The problem with being a humor writer is that comedy is so subjective. Everyone recognizes that Hamlet is a tragedy, even if they are not moved to tears. However, if I walked across the room, tripped spectacularly and fell in a heap, some people would gasp and rush to my side, and some people would help me eventually, after they stopped laughing.

Because some people laugh at slapstick. Others laugh at erudite, New Yorker stories. There are people who love bawdy humor, who love puns, who love knock-knock jokes, etc. If you write something which appeals to one of these groups, they will pronounce you funny. The rest of the folks, however, will not say, "Yes, I recognize it as humor, but it's really not my style."

They will say, "I didn't laugh, therefore, it wasn't funny."

Therefore, you are not funny. You big loser.

Even if you feel confident in being humorous within your group, and you are a good writer, humor is very difficult to write. When I'm writing my mysteries, my character can trip over a table or the table without too much trouble. Action is more forgiving. In humor, though, one word can make or break the joke. One example:

Erma Bombeck released a book of her columns called, I Lost Everything in the Post-Natal Depression. Funny title, yes? What if the word "the" was replaced by "my"? Suddenly, I Lost Everything in My Post-Natal Depression isn't so funny. It's now a sad, yet ultimately redeeming memoir (that we've all seen before).

So now I'm consumed with my new book, checking to see if it's on Amazon yet, and now is it on Barnes & Noble? I'm doing a Goodreads giveaway, and I put a Media Release on my website. I'll be talking about it briefly on my own little two-cents-worth blog. If you're a writer, you know the drill, and how everything else falls away while you're taking care of the bird in your hand.

So how do you market humor? Ideally, you're looking for that subset of people who laugh at the things you find funny, and trying to avoid the people who don't get you. The straight approach of "Read this book, it'll make you laugh," doesn't always work. Maybe some people will think it's funny, but others will take it as a dare.
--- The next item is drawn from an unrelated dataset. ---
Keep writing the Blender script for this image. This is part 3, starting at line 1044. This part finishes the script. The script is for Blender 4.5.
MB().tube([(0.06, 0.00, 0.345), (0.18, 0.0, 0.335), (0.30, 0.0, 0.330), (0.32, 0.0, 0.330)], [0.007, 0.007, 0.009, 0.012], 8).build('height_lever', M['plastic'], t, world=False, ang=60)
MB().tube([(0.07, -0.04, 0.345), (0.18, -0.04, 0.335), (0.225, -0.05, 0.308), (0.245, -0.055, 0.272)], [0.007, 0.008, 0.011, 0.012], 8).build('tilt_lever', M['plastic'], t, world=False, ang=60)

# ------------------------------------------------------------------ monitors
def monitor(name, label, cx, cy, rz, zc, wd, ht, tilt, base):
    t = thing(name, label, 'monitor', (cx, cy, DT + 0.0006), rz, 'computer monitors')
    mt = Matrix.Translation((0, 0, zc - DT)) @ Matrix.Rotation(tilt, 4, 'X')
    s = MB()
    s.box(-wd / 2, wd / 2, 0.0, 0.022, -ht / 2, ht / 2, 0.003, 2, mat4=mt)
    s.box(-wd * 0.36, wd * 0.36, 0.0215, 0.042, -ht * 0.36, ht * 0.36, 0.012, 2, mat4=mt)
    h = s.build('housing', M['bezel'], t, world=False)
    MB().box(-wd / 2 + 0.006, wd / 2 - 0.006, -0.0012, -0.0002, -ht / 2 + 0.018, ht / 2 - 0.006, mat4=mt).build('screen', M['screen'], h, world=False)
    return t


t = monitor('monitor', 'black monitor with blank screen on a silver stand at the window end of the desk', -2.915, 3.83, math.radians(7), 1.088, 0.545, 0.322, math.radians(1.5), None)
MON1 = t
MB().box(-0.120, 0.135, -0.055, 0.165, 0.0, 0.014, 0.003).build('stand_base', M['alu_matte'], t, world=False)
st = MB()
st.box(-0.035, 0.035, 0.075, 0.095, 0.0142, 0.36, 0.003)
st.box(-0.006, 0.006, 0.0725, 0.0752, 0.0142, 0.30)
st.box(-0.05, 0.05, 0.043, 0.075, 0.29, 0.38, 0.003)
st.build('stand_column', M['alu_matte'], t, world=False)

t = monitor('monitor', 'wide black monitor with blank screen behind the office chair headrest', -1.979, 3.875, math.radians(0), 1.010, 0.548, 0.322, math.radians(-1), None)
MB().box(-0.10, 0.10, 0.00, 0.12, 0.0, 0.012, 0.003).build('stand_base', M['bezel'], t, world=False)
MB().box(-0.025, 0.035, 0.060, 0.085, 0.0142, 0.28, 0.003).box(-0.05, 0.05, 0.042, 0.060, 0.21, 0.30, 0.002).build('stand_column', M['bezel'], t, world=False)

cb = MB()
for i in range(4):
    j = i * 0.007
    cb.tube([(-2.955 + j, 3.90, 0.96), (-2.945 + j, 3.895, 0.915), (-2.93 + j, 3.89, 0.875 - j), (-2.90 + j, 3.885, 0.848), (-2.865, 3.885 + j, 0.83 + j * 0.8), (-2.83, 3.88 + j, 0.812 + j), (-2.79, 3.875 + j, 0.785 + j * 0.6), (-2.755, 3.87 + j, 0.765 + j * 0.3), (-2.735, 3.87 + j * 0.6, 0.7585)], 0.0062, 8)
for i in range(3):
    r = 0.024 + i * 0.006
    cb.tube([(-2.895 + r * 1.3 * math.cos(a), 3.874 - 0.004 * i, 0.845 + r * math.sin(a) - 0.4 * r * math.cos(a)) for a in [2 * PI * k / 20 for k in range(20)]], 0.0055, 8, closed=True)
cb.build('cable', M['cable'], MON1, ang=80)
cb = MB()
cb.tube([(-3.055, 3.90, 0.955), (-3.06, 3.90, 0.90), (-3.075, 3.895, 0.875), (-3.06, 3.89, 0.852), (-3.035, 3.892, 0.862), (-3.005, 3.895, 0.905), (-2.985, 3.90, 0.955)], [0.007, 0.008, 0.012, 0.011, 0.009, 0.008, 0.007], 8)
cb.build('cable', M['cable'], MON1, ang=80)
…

I love to laugh, but when I see ads for books or movies that tell me they're "uproarious", "hilarious", "gut-bustingly funny", etc, I want to run the other way. Mention "zany" or "wacky" and I'm in the next county.

Here are some of my rules for marketing.

1. If you're writing humor within a genre, market the genre. My mysteries have a lot of humor, but I'm afraid if I brag about how hilarious they are, I am just begging for a snarky beatdown. Instead, I describe my mysteries as fun romps. I allude to the humor, as in, "it's got a little humor in it." That way, either readers like the story and don't get the humor, or think it's funny and I'm being too modest, or don't like the story anyway, making it a moot point.

2. If you're writing straight humor, compare it to someone else's style. This doesn't mean you're copying them. It means you write in the tradition of Robert Benchley, or David Sedaris, or Tina Fey, etc. Or perhaps, like me, you write Erma Bombeck-style, slice-of-life humor. It's like saying the password, opening the door, and finding your people.

3. Market your sense of humor. This means writing your ad copy, your press releases, and all other marketing materials in your "funny" voice. If you write a blog, you should include your humor there. If you have a website, same thing applies. This goes back to the first rule of writing: show, don't tell. Don't tell your reader they'll laugh if they read your book. Show them the funny!

4. Last, your marketing kit should include plenty of steel wool. Scrub yourself with it on a daily basis. You're gonna need thick skin for this business.
Hope you enjoyed my little rant, and if you don't get my kind of humor, it's okay. If you can't say something kind, say something snarky, right?


  1. Writing humor is very challenging! I admire people who can do it well, as you can. I've written material for standup comedy, and I wrote three humorous screenplays...long ago. But I've never been able to combine crime and comedy. You have my admiration. Freezer Burn was a fun read.


  2. Interesting post, Gayle! And I think your marketing advice would apply to other genres, too. Try to write your query letter and synopsis in the same tone as your book, so agents and acquiring editors get a feel for your voice and writing style.

  3. Some good advice, Gayle--and I think that where marketing is concerned, a lot of it can be applied to any genre.

    I do believe that humor has a place in any genre. It relieves tension after you build it and gives the reader a chance to relax. Even some of the darkest authors, the good ones, see the value of humor and skillfully intertwine it into their work.

  4. I think I'm just gonna have to go out and buy your books!

    Mission Accomplished!

  5. Well, Mission accomplished . . . one reader at a time.

  6. Ha Ha, thanks Peg! Yes, I agree these marketing tips apply for a lot of genres, and I do appreciate an author who can toss a little lightness and humor in after a particularly grueling scene. After being in the humor writing game for a few years, I've started to look at writing that is intended to be funny, yet I'm not laughing, and I've started to ask myself why. Part of the reason definitely comes down to my own funny bone. The rest of it is just about good writing.